I have been spending a lot of time dreaming about falling in love. When I think about it, i feel so silly that this is what I think about. I feel like I am in high school all over again doodling hearts on all my papers, and writing endless poems about love. The more I look back on it, I wonder if I even knew what I was writing of. At the time, I was pretty sure I knew exactly what I was talking about! I think I have always been this way. By that I mean, I have always been this hopeful (i prefer hopeful over hopeless because love is not hopeless) romantic. I am a super huge fan of those super cheesy lovey dovey chick flicks. I blame Nicholas Sparks and the people who wrote Aladdin, and a select few other disney movies. I keep waiting for my Landon Carter (A Walk to Remember) to come and fall in love with me. Or my Aladdin to come and fight to have my hand in marriage. Or even my very own Ryan Reynolds to come and win me over with his charming good looks and cheesy personality. I am sure it is safe to say that none of these will happen, mainly because I do not live in the movies! Yet I still wait..

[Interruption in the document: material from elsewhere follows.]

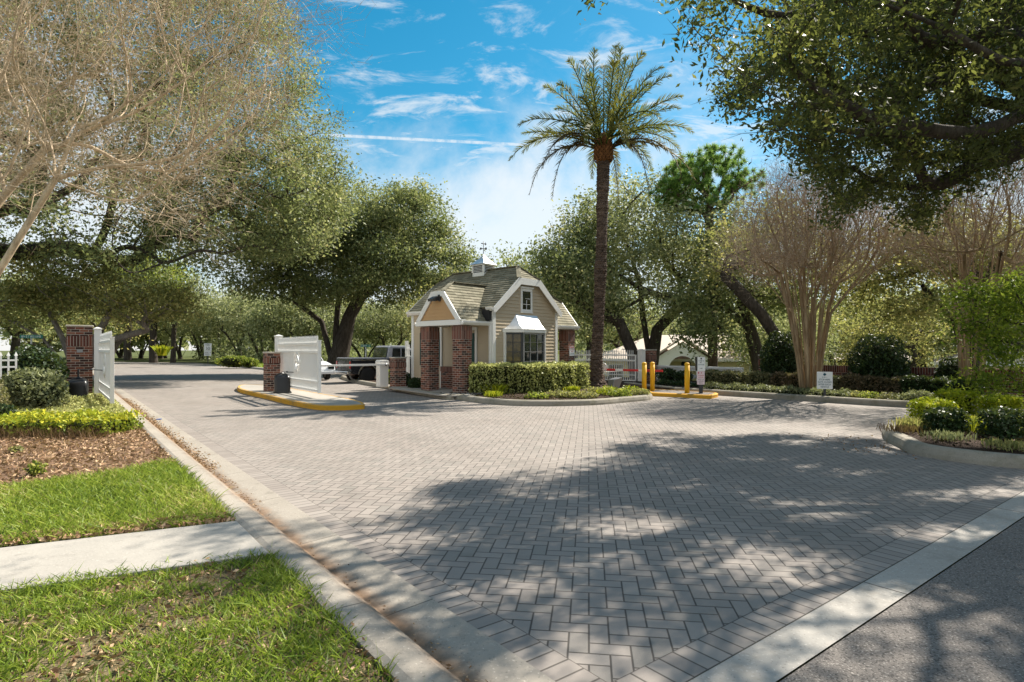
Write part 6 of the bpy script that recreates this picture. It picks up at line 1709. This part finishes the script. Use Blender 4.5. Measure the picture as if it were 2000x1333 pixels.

The more I spend time thinking about these things, the more I begin to talk to God. These conversations do not always start with happiness, sometimes just great confusion and me being upset. But by the end of every conversation, no matter how it has started I always am filled with such an amazing peace. A peace that reminds me, that I am part of one of the greatest love stories to ever be written, and that my leading man is way better then Aladdin, Landon Carter, and any of Ryan Reynolds characters combined, because my leading man is Jesus! And with Him as the author of my life and my love and my heart, then I know and take comfort in the fact that things will fall into His plan.
Oh Father, how I anxiously wait to meet the man you have planned for me!